> [Description of the task]: Start at the line containing "Continue the Blender" and stop at the line containing "(.19, .14, .13))"; copy those lines exactly, both ends included, and no others.

○ ○ ○ ○ ○ ○ ○

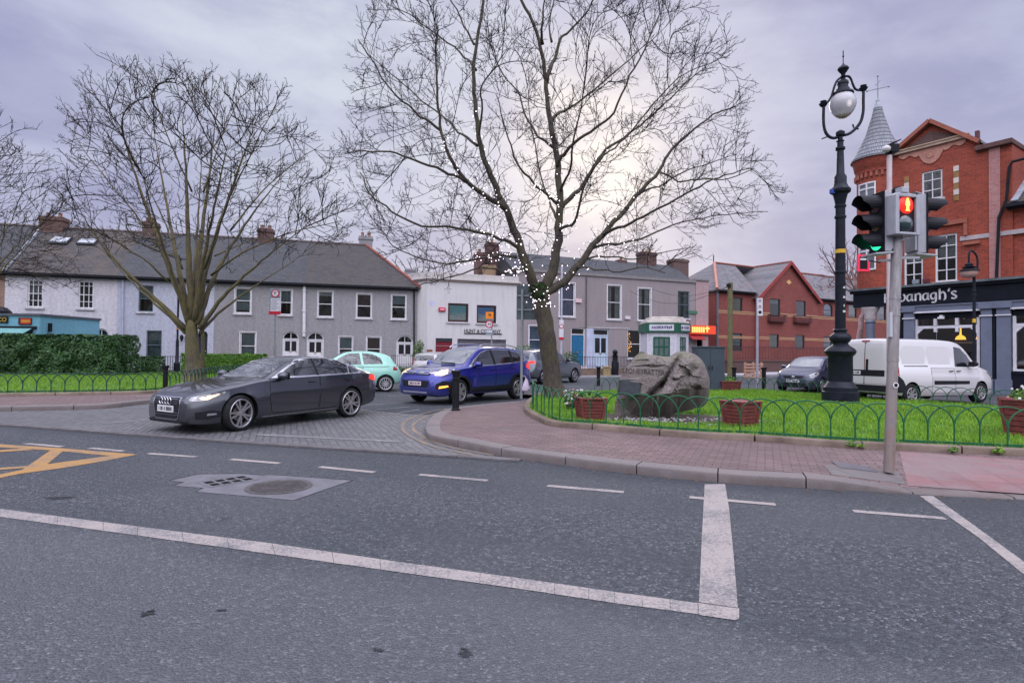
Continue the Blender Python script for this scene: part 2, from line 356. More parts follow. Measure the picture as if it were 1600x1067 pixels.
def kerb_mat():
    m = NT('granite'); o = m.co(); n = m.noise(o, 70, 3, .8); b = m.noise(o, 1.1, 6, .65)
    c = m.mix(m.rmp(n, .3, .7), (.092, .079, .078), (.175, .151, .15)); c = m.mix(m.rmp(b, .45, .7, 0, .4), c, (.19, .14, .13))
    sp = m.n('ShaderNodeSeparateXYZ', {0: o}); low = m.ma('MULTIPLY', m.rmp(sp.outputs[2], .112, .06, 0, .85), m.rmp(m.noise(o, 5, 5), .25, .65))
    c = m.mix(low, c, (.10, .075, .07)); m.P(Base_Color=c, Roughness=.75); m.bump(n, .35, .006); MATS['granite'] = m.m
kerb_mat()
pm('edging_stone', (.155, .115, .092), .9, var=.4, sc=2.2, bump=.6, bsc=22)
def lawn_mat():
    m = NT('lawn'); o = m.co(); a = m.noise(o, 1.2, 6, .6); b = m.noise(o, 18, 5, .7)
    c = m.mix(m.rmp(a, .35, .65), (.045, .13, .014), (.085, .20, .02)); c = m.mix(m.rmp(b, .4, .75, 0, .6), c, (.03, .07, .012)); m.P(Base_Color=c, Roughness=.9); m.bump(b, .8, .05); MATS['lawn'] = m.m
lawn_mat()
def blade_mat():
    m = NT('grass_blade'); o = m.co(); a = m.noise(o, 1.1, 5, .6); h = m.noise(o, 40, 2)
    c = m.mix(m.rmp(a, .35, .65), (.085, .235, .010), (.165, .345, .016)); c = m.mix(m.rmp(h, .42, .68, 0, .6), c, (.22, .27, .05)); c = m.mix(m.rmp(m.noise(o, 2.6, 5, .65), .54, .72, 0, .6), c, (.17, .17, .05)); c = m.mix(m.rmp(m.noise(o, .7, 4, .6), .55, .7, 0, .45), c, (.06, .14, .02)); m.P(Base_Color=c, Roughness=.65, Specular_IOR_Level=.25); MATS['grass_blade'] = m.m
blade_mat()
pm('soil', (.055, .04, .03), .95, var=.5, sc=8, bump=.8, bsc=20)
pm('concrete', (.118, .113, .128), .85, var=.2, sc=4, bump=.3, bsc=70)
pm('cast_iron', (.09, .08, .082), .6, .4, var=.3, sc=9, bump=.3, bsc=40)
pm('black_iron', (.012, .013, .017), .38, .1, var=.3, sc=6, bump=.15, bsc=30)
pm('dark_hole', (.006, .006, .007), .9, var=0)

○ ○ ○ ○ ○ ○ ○

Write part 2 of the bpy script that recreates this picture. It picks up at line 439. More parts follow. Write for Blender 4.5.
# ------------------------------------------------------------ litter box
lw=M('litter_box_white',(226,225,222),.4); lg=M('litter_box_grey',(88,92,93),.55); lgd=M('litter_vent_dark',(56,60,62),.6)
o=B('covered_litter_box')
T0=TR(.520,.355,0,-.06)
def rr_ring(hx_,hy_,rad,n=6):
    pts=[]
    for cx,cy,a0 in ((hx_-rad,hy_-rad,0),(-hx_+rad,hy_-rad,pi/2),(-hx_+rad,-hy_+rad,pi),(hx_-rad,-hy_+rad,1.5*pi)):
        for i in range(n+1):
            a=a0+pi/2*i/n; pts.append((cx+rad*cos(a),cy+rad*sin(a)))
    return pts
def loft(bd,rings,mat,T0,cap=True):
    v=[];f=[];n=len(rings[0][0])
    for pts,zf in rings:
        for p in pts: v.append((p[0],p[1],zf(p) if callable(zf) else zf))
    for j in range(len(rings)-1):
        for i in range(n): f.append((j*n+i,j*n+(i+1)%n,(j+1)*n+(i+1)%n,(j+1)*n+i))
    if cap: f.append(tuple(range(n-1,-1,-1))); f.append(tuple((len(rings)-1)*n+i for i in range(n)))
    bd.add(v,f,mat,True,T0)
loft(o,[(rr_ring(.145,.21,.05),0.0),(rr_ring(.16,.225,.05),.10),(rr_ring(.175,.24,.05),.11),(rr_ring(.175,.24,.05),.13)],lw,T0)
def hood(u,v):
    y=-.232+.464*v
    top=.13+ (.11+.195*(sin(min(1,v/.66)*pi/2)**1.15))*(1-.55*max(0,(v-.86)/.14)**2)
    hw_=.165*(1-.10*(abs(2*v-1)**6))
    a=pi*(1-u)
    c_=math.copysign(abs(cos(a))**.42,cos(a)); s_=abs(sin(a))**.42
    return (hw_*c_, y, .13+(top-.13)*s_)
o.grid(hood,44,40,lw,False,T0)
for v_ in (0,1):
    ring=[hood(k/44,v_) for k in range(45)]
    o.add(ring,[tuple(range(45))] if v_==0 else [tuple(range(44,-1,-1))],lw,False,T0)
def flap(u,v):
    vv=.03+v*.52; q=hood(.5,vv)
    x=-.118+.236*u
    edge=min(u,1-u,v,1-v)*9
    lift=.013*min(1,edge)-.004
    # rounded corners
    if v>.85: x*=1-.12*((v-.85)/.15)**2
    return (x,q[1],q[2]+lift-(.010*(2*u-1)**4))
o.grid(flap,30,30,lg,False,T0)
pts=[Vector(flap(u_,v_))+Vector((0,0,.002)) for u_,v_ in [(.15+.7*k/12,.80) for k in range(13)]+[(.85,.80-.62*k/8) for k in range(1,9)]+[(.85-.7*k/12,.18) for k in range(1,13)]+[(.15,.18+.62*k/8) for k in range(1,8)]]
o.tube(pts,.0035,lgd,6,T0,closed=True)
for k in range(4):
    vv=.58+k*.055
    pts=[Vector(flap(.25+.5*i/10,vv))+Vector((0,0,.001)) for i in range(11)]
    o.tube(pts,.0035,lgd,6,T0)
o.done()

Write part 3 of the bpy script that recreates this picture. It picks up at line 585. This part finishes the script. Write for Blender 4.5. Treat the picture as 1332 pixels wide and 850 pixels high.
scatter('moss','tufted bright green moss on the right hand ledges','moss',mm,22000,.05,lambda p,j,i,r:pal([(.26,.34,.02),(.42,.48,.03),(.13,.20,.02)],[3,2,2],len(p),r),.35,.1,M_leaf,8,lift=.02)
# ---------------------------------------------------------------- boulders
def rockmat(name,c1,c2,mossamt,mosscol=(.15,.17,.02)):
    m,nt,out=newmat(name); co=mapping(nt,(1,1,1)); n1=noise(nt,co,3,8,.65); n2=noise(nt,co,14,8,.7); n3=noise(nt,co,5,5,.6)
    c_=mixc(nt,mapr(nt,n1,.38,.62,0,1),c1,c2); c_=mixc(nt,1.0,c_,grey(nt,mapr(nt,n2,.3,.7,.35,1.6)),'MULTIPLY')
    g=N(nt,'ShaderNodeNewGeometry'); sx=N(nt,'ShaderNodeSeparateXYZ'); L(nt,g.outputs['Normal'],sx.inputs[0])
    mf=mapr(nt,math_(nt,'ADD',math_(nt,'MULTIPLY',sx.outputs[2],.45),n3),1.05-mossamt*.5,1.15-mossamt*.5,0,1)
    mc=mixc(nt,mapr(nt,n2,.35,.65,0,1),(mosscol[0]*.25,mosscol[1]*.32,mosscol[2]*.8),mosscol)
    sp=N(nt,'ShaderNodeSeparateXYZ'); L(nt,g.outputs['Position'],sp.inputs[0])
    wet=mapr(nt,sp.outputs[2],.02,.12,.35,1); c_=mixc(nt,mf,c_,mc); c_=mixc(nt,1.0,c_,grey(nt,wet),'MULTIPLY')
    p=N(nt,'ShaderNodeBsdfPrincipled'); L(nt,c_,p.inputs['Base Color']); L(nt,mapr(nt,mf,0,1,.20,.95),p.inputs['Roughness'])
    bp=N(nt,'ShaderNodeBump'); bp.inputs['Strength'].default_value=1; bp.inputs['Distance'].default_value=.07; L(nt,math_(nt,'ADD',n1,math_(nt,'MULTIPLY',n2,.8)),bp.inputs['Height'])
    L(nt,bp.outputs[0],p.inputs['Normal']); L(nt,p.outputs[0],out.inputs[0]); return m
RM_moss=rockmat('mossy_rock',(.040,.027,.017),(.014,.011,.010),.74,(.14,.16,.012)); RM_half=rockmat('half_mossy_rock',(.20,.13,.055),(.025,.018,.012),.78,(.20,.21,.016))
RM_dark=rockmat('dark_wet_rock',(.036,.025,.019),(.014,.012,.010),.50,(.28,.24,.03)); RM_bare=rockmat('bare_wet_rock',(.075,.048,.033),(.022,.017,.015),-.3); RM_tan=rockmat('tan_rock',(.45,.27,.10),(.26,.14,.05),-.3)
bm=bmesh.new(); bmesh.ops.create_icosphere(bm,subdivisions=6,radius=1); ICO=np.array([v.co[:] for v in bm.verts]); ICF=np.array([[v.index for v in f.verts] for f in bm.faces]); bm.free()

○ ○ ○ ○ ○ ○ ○

> [Correct output]:
Continue the Blender Python script for this scene: part 2, from line 356. More parts follow. Measure the picture as if it were 1600x1067 pixels.
def kerb_mat():
    m = NT('granite'); o = m.co(); n = m.noise(o, 70, 3, .8); b = m.noise(o, 1.1, 6, .65)
    c = m.mix(m.rmp(n, .3, .7), (.092, .079, .078), (.175, .151, .15)); c = m.mix(m.rmp(b, .45, .7, 0, .4), c, (.19, .14, .13))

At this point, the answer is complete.